__Short problem__
Write the data out again in full, with no departure from the original.

__Given material__
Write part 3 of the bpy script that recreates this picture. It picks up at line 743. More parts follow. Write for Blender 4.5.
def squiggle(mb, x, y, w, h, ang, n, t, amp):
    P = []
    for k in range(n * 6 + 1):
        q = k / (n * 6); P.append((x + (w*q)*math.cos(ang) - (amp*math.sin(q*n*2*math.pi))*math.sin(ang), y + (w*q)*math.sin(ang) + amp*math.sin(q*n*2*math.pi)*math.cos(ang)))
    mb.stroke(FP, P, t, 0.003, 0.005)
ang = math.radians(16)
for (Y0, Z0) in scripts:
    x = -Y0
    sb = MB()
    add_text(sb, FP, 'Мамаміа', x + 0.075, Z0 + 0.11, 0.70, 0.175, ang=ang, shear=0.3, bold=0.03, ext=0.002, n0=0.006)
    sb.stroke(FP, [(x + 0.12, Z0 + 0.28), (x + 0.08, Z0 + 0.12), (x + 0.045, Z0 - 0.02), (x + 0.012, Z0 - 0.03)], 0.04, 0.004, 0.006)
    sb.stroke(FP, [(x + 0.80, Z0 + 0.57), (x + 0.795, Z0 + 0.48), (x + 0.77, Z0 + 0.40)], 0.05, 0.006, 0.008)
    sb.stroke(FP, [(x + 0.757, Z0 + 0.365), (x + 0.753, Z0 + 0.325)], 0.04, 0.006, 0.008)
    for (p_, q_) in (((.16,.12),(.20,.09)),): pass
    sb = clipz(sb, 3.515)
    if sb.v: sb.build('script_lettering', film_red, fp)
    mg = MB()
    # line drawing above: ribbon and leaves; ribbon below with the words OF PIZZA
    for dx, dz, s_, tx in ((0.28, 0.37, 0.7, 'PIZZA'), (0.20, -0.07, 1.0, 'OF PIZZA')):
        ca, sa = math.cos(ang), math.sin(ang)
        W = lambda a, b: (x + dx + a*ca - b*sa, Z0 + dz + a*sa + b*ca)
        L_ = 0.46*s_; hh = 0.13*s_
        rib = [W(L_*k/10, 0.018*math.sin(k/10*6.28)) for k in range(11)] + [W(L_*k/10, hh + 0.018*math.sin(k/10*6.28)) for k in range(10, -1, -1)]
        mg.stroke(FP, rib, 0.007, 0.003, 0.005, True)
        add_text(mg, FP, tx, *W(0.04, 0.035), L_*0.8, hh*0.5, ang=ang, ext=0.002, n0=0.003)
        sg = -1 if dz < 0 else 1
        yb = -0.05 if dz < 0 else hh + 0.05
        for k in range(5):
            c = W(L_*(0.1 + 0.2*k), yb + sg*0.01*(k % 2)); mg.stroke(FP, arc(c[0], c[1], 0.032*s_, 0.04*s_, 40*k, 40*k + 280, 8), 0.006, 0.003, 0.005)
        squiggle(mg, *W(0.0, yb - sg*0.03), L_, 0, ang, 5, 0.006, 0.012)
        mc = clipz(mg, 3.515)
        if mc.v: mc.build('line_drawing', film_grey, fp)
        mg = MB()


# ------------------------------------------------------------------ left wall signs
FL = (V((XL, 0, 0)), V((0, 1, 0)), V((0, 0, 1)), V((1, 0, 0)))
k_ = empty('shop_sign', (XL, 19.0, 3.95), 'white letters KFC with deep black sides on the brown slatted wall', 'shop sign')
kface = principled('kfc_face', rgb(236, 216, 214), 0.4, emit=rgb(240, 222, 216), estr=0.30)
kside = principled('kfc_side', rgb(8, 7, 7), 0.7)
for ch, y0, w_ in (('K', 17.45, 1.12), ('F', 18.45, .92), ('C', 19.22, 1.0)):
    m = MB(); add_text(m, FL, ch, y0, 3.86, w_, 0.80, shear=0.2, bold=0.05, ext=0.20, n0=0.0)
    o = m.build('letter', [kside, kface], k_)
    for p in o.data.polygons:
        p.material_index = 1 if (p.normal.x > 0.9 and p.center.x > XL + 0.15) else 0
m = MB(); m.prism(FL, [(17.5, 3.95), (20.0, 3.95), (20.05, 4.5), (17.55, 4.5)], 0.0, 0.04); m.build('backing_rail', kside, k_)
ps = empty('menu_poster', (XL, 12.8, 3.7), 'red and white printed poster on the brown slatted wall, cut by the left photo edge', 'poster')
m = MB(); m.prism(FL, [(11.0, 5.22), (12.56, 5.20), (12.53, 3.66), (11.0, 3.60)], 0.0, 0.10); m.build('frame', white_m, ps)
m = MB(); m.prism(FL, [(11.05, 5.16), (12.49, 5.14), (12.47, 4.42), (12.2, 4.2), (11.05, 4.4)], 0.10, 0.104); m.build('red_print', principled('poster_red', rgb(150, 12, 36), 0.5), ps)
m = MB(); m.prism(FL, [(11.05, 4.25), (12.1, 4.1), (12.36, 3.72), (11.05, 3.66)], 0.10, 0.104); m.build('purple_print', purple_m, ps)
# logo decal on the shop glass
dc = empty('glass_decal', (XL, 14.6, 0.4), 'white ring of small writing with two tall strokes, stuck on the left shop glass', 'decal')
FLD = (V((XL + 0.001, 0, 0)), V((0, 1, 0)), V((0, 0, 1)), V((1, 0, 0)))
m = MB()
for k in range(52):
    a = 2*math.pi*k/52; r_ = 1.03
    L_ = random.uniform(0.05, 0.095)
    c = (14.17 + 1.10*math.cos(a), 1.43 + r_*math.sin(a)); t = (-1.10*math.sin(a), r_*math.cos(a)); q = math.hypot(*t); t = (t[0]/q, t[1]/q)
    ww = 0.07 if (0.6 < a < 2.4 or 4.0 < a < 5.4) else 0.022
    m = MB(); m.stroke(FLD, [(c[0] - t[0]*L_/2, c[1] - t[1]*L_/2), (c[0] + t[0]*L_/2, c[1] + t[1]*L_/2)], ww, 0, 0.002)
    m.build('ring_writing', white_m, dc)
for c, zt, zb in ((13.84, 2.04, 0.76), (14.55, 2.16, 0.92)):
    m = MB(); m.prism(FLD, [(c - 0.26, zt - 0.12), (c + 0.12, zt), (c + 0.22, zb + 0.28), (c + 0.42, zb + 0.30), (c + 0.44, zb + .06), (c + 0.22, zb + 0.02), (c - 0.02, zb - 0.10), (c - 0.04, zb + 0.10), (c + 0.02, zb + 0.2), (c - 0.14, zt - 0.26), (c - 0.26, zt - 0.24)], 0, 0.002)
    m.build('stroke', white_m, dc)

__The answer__
Write part 3 of the bpy script that recreates this picture. It picks up at line 743. More parts follow. Write for Blender 4.5.
def squiggle(mb, x, y, w, h, ang, n, t, amp):
    P = []
    for k in range(n * 6 + 1):
        q = k / (n * 6); P.append((x + (w*q)*math.cos(ang) - (amp*math.sin(q*n*2*math.pi))*math.sin(ang), y + (w*q)*math.sin(ang) + amp*math.sin(q*n*2*math.pi)*math.cos(ang)))
    mb.stroke(FP, P, t, 0.003, 0.005)
ang = math.radians(16)
for (Y0, Z0) in scripts:
    x = -Y0
    sb = MB()
    add_text(sb, FP, 'Мамаміа', x + 0.075, Z0 + 0.11, 0.70, 0.175, ang=ang, shear=0.3, bold=0.03, ext=0.002, n0=0.006)
    sb.stroke(FP, [(x + 0.12, Z0 + 0.28), (x + 0.08, Z0 + 0.12), (x + 0.045, Z0 - 0.02), (x + 0.012, Z0 - 0.03)], 0.04, 0.004, 0.006)
    sb.stroke(FP, [(x + 0.80, Z0 + 0.57), (x + 0.795, Z0 + 0.48), (x + 0.77, Z0 + 0.40)], 0.05, 0.006, 0.008)
    sb.stroke(FP, [(x + 0.757, Z0 + 0.365), (x + 0.753, Z0 + 0.325)], 0.04, 0.006, 0.008)
    for (p_, q_) in (((.16,.12),(.20,.09)),): pass
    sb = clipz(sb, 3.515)
    if sb.v: sb.build('script_lettering', film_red, fp)
    mg = MB()
    # line drawing above: ribbon and leaves; ribbon below with the words OF PIZZA
    for dx, dz, s_, tx in ((0.28, 0.37, 0.7, 'PIZZA'), (0.20, -0.07, 1.0, 'OF PIZZA')):
        ca, sa = math.cos(ang), math.sin(ang)
        W = lambda a, b: (x + dx + a*ca - b*sa, Z0 + dz + a*sa + b*ca)
        L_ = 0.46*s_; hh = 0.13*s_
        rib = [W(L_*k/10, 0.018*math.sin(k/10*6.28)) for k in range(11)] + [W(L_*k/10, hh + 0.018*math.sin(k/10*6.28)) for k in range(10, -1, -1)]
        mg.stroke(FP, rib, 0.007, 0.003, 0.005, True)
        add_text(mg, FP, tx, *W(0.04, 0.035), L_*0.8, hh*0.5, ang=ang, ext=0.002, n0=0.003)
        sg = -1 if dz < 0 else 1
        yb = -0.05 if dz < 0 else hh + 0.05
        for k in range(5):
            c = W(L_*(0.1 + 0.2*k), yb + sg*0.01*(k % 2)); mg.stroke(FP, arc(c[0], c[1], 0.032*s_, 0.04*s_, 40*k, 40*k + 280, 8), 0.006, 0.003, 0.005)
        squiggle(mg, *W(0.0, yb - sg*0.03), L_, 0, ang, 5, 0.006, 0.012)
        mc = clipz(mg, 3.515)
        if mc.v: mc.build('line_drawing', film_grey, fp)
        mg = MB()


# ------------------------------------------------------------------ left wall signs
FL = (V((XL, 0, 0)), V((0, 1, 0)), V((0, 0, 1)), V((1, 0, 0)))
k_ = empty('shop_sign', (XL, 19.0, 3.95), 'white letters KFC with deep black sides on the brown slatted wall', 'shop sign')
kface = principled('kfc_face', rgb(236, 216, 214), 0.4, emit=rgb(240, 222, 216), estr=0.30)
kside = principled('kfc_side', rgb(8, 7, 7), 0.7)
for ch, y0, w_ in (('K', 17.45, 1.12), ('F', 18.45, .92), ('C', 19.22, 1.0)):
    m = MB(); add_text(m, FL, ch, y0, 3.86, w_, 0.80, shear=0.2, bold=0.05, ext=0.20, n0=0.0)
    o = m.build('letter', [kside, kface], k_)
    for p in o.data.polygons:
        p.material_index = 1 if (p.normal.x > 0.9 and p.center.x > XL + 0.15) else 0
m = MB(); m.prism(FL, [(17.5, 3.95), (20.0, 3.95), (20.05, 4.5), (17.55, 4.5)], 0.0, 0.04); m.build('backing_rail', kside, k_)
ps = empty('menu_poster', (XL, 12.8, 3.7), 'red and white printed poster on the brown slatted wall, cut by the left photo edge', 'poster')
m = MB(); m.prism(FL, [(11.0, 5.22), (12.56, 5.20), (12.53, 3.66), (11.0, 3.60)], 0.0, 0.10); m.build('frame', white_m, ps)
m = MB(); m.prism(FL, [(11.05, 5.16), (12.49, 5.14), (12.47, 4.42), (12.2, 4.2), (11.05, 4.4)], 0.10, 0.104); m.build('red_print', principled('poster_red', rgb(150, 12, 36), 0.5), ps)
m = MB(); m.prism(FL, [(11.05, 4.25), (12.1, 4.1), (12.36, 3.72), (11.05, 3.66)], 0.10, 0.104); m.build('purple_print', purple_m, ps)
# logo decal on the shop glass
dc = empty('glass_decal', (XL, 14.6, 0.4), 'white ring of small writing with two tall strokes, stuck on the left shop glass', 'decal')
FLD = (V((XL + 0.001, 0, 0)), V((0, 1, 0)), V((0, 0, 1)), V((1, 0, 0)))
m = MB()
for k in range(52):
    a = 2*math.pi*k/52; r_ = 1.03
    L_ = random.uniform(0.05, 0.095)
    c = (14.17 + 1.10*math.cos(a), 1.43 + r_*math.sin(a)); t = (-1.10*math.sin(a), r_*math.cos(a)); q = math.hypot(*t); t = (t[0]/q, t[1]/q)
    ww = 0.07 if (0.6 < a < 2.4 or 4.0 < a < 5.4) else 0.022
    m = MB(); m.stroke(FLD, [(c[0] - t[0]*L_/2, c[1] - t[1]*L_/2), (c[0] + t[0]*L_/2, c[1] + t[1]*L_/2)], ww, 0, 0.002)
    m.build('ring_writing', white_m, dc)
for c, zt, zb in ((13.84, 2.04, 0.76), (14.55, 2.16, 0.92)):
    m = MB(); m.prism(FLD, [(c - 0.26, zt - 0.12), (c + 0.12, zt), (c + 0.22, zb + 0.28), (c + 0.42, zb + 0.30), (c + 0.44, zb + .06), (c + 0.22, zb + 0.02), (c - 0.02, zb - 0.10), (c - 0.04, zb + 0.10), (c + 0.02, zb + 0.2), (c - 0.14, zt - 0.26), (c - 0.26, zt - 0.24)], 0, 0.002)
    m.build('stroke', white_m, dc)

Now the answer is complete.